The terrain also makes for a fantastic playground. Whether it's snowboarding Whistler's mountains, surfing Nova Scotia's swells, wreck diving in the turquoise waters of the Bruce Peninsula or kayaking the white-frothed South Nahanni River in the Northwest Territories, adventures abound. There are gentler options, too, such as strolling Vancouver's Stanley Park and swimming off Prince Edward Island's pink-sand beaches.

Banff National Park takes adventure hiking to a whole new level.  To truly get away from others, adventurous tourists can be whisked away by helicopter to remote areas where they can commune with nature.  Hikers can choose between easy strolls through meadows (great for taking photos), jaunts with a picnic near a waterfall or strenuous hikes along high mountain ridges.

Pacific Canada is teeming with wildlife and adventures that everyone can enjoy.  One of the most memorable experiences is to track otters on a 5-day kayak trip in Kyuquot, B.C.  Curious otters can be seen as well as puffins, bald eagles, sea lions, and the lucky kayaker will even get to experience floating alongside killer whales or humpback whales.

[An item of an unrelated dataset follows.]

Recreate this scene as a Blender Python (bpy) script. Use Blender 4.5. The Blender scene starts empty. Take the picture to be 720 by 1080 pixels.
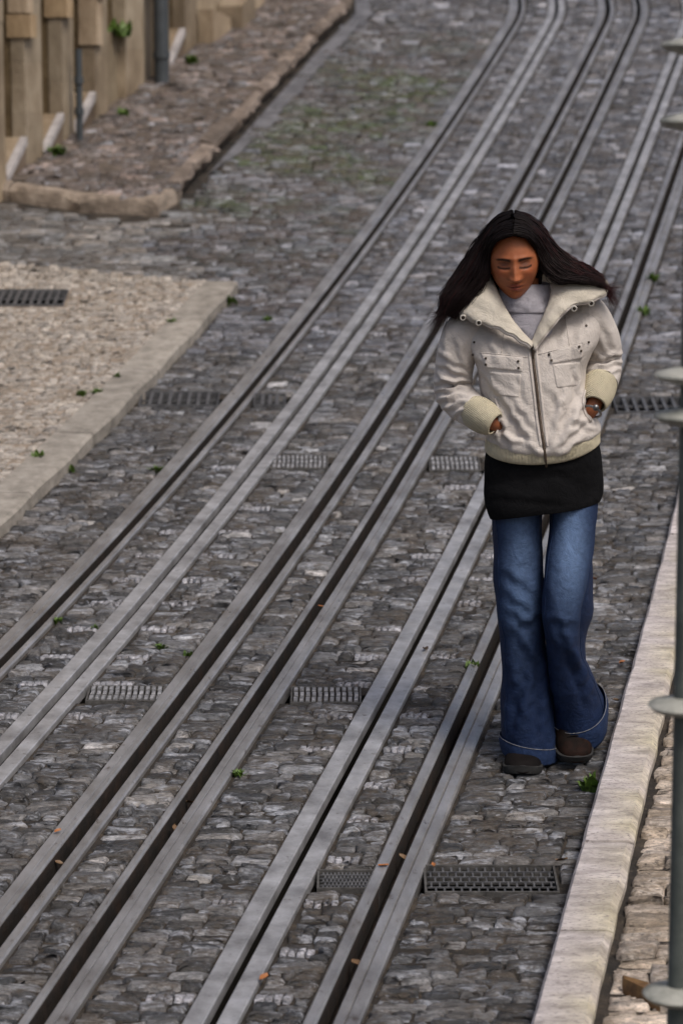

The name, Saskatchewan, comes from the Cree name for the Saskatchewan River, “Kisiskatchewanisipi” or “swift-flowing river.” Taking a canoe adventure on the Churchill River, along the shores of Otter Lake, is the perfect way to spend a week or more. 

The route is about 93 miles (150 kilometers) and can take anywhere from five to eight days.  Look for wildlife on the tours such as bald eagles, pelicans, moose and even the occasional black bear.